Hoje, alguns de nós podem ter um propósito de vida bem claro e definido mas, com certeza, a imensa maioria não faz idéia do que tem feito por aqui. Nos distanciamos do que podemos chamar de propósito aplicado ao nosso trabalho, onde passamos a maior parte de nossas vidas adultas. Para que trabalhamos? Qual a pequena contribuição do nosso eu-profissional para este mundo de corporações imensas que monopolizam enormes grupos de produtos, serviços e marcas?

A comunicação das organizações deve ser cada vez mais transparente, dialógica e traduzir o propósito destas em suas áreas de atuação. OK. Mas, quem somos nós nesta imensidão e qual o nosso papel?

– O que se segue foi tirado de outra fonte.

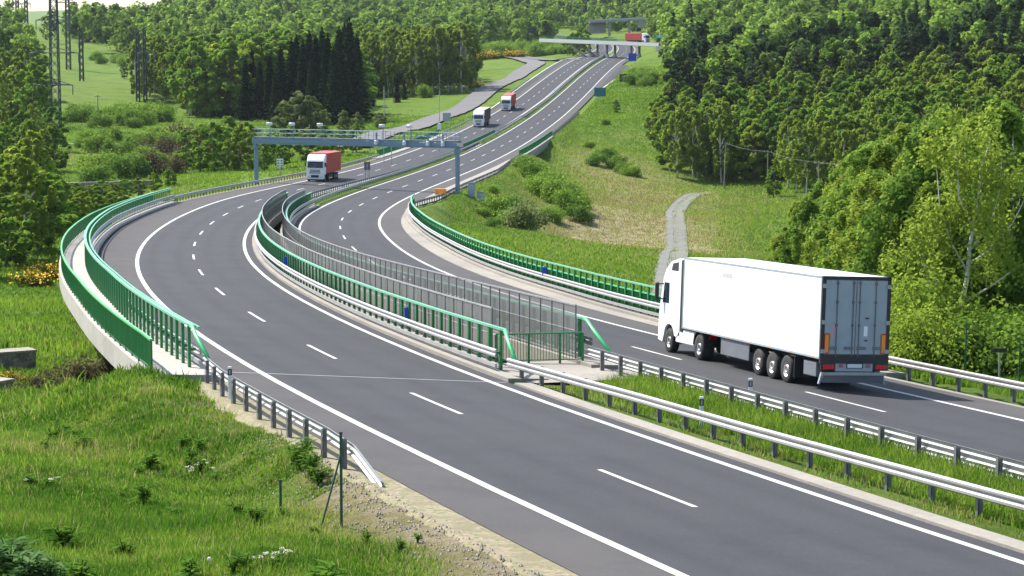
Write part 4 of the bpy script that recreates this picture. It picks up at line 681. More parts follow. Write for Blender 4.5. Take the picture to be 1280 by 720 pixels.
m = MB(); a = Rr(427, 7.5); b = Rr(440, 13.5); m.hexa([(a[0],a[1],a[2]-8),(b[0],b[1],b[2]-8),(b[0]+.5,b[1]+.6,b[2]-8),(a[0]+.5,a[1]+.6,a[2]-8),(a[0],a[1],a[2]+.1),(b[0],b[1],b[2]-4),(b[0]+.5,b[1]+.6,b[2]-4),(a[0]+.5,a[1]+.6,a[2]+.1)])
adopt(e, m.build('wing_wall', M['concrete_w']))
e = empty('underpass_bridge', L(366, OUT_L(366))); tag(e, 'concrete edge of the underpass along the left verge behind the gantry', 'bridge')
m = MB(); sweep(m, L, 362, 460, lambda s: OUT_L(s), rect(-.75, .55, -.7, .1)); adopt(e, m.build('edge_beam', M['concrete_w']))
m = MB(); sweep(m, L, 374, 436, 0, rect(-6.7, 5.3, -1.6, -.5)); adopt(e, m.build('deck', M['concrete_d']))
e = empty('concrete_barrier', L(530, 5.4)); tag(e, 'long white concrete barrier in the distant median', 'concrete barrier')
m = MB(); sweep(m, L, 530, 905, 5.3, [(-.35,0),(-.2,.25),(-.1,.85),(.1,.85),(.2,.25),(.35,0)], ds=6); adopt(e, m.build('barrier_wall', M['concrete_w']))
m = MB(); sweep(m, L, 530, 905, 5.9, wbeam(1), ds=6); adopt(e, m.build('rail', M['galv']))

# ------------------------------------------------------------------ gantry
zb = -13.45
la = L(271, -9.4); ra = Rr(236, 8.9); la = np.array(la); ra = np.array(ra)
u = (ra-la); u[2] = 0; Lg = np.linalg.norm(u); u /= Lg; v = np.array([-u[1], u[0], 0]); zz = np.array([0, 0, 1.])
e = empty('toll_gantry', (*la[:2], z_ground(la[0], la[1]))); tag(e, 'blue steel gantry with walkway and cameras spanning both carriageways', 'gantry')
Rm = Matrix((u, v, zz)).transposed(); Rn = np.array([u, v, zz]).T
def gp(x, y, z): return np.array([la[0], la[1], 0])+u*x+v*y+np.array([0, 0, z])
for x, gz in ((0, z_ground(la[0], la[1])-.3), (Lg, z_ground(ra[0], ra[1])-.3)):
    m = MB(); m.box(gp(x, 0, (gz+zb)/2), (.42, .55, zb-gz), rot=Rn, bev=.03); m.box(gp(x, 0, gz+.45), (.8, .9, .4), rot=Rn); m.box(gp(x, 0, zb-.5), (.6, .8, .5), rot=Rn); adopt(e, m.build('leg', M['blue']))
m = MB()
for y in (-.6, .6):
    for z in (0, .75): m.box(gp(Lg/2, y, zb+z), (Lg+.5, .14, .16), rot=Rn)
    n = 22
    for i in range(n):
        a, b = Lg*i/n, Lg*(i+1)/n; m.tube([gp(a, y, zb+(.72 if i % 2 else 0)), gp(b, y, zb+(0 if i % 2 else .72))], .05, 5); m.box(gp(a, y, zb+.37), (.09, .1, .7), rot=Rn)
m.box(gp(Lg/2, -.67, zb+.37), (Lg+.5, .03, .5), rot=Rn)
adopt(e, m.build('beam', M['blue']))
m = MB(); m.box(gp(Lg/2, 0, zb+.88), (Lg+.4, 1.3, .06), rot=Rn); adopt(e, m.build('walkway', M['galv_d']))
m = MB()
for y in (-.66, .66):
    for z in (1.45, 2.0): m.tube([gp(-.2, y, zb+z), gp(Lg+.2, y, zb+z)], .028, 5)
    for i in range(25): m.box(gp(Lg*i/24, y, zb+1.45), (.05, .05, 1.15), rot=Rn)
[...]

Pesquisas sobre motivação dos colaboradores indicam que a maioria não se sente engajado nas organizações em que atua. Os consumidores não são capazes de identificar claramente o propósito das empresas cujas marcas consomem. Sustentabilidade é a palavra chave mas não sabemos bem o que isto significa, exceto um discurso “antenado” porém, muitas vezes, efetivamente carente de atividades concretas que fomentem um organização e um futuro sustentável para cada um de nós e para nosso planeta.

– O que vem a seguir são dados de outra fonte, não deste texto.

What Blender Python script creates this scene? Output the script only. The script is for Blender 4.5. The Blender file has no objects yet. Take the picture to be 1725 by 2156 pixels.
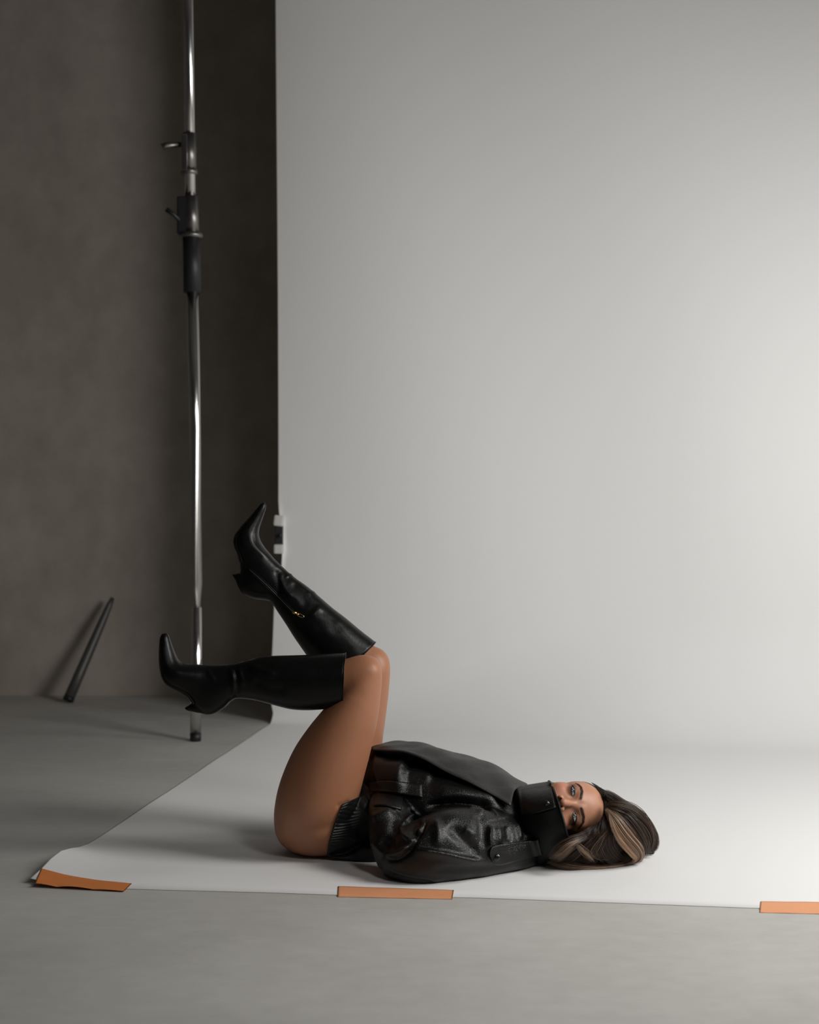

Muita gente, como observa Nathalie Trutmann[i] afirma querer mudar o mundo. Mas assim como as pessoas, muitas empresas com este propósito são falsas ou “fake”, para usar um tema tão na moda. Nathalie observa:

“Não precisamos colocar sobre os nossos ombros o peso de mudar o mundo nem de publicar constantemente nossas façanhas, mas sim achar nas nossas atividades e atitudes diárias, ações que tentem colaborar com o bem maior”

Nós e nossas organizações nos distanciamos de nossos propósitos, nos perdemos no labirinto de afazeres do dia a dia, da burocracia pública e organizacional, da demanda por inovações, competências, habilidades e tudo que parece exigir o mundo atua. Nos distanciamos de nossos propósitos.

Nós, organizações e marcas somos players de um grande ecossistema chamado Planeta Terra e, ao que tudo indica, ainda vamos demorar para conseguir sair voando daqui, então, enxergar nosso papel individual e corporativo é fundamental para que possamos viver “de verdade”, desenvolvendo nossas atividades profissionais como indivíduos ou exercendo as atividades corporativas como empresas e marcas de uma forma mais autêntica, real e colaborativa.

Enquanto não formos capazes de reencontrar o nosso propósito enquanto indivíduos, organizações ou marcas, baseados em ações concretas, transparentes e claras, vamos continuar nos sentindo perdidos, as marcas e organizações continuarão parecendo vazias e apenas interessadas apenas em lucratividade.

Novos tempos demandam novas perspectivas. Startups vêm surgindo e crescendo com propósitos mais tangíveis. Economia colaborativa, crowdfunding, capitalismo social, empreendedorismo são temáticas que tem em seu cerne um propósito aparentemente mais coeso. Airbnb, uber, Kan Academy, são iniciativas que mudam a forma de fazer negócios.

Sentir que temos um propósito, citando Trutmann novamente, que “fazemos a diferença e que nossa passagem por aqui tem algum significado (…) são uma necessidade básica de autorrealização que, ao não ser preenchida, fica incomodando e cutucando o indivíduo”.

E essa sensação de vazio não é “fake”.


[i] Trutmann, Nathalie. Quando as pessoas e empresas sabem colaborar com o mundo. Jornal Meio e Mensagem, 31 de agosto de 2015.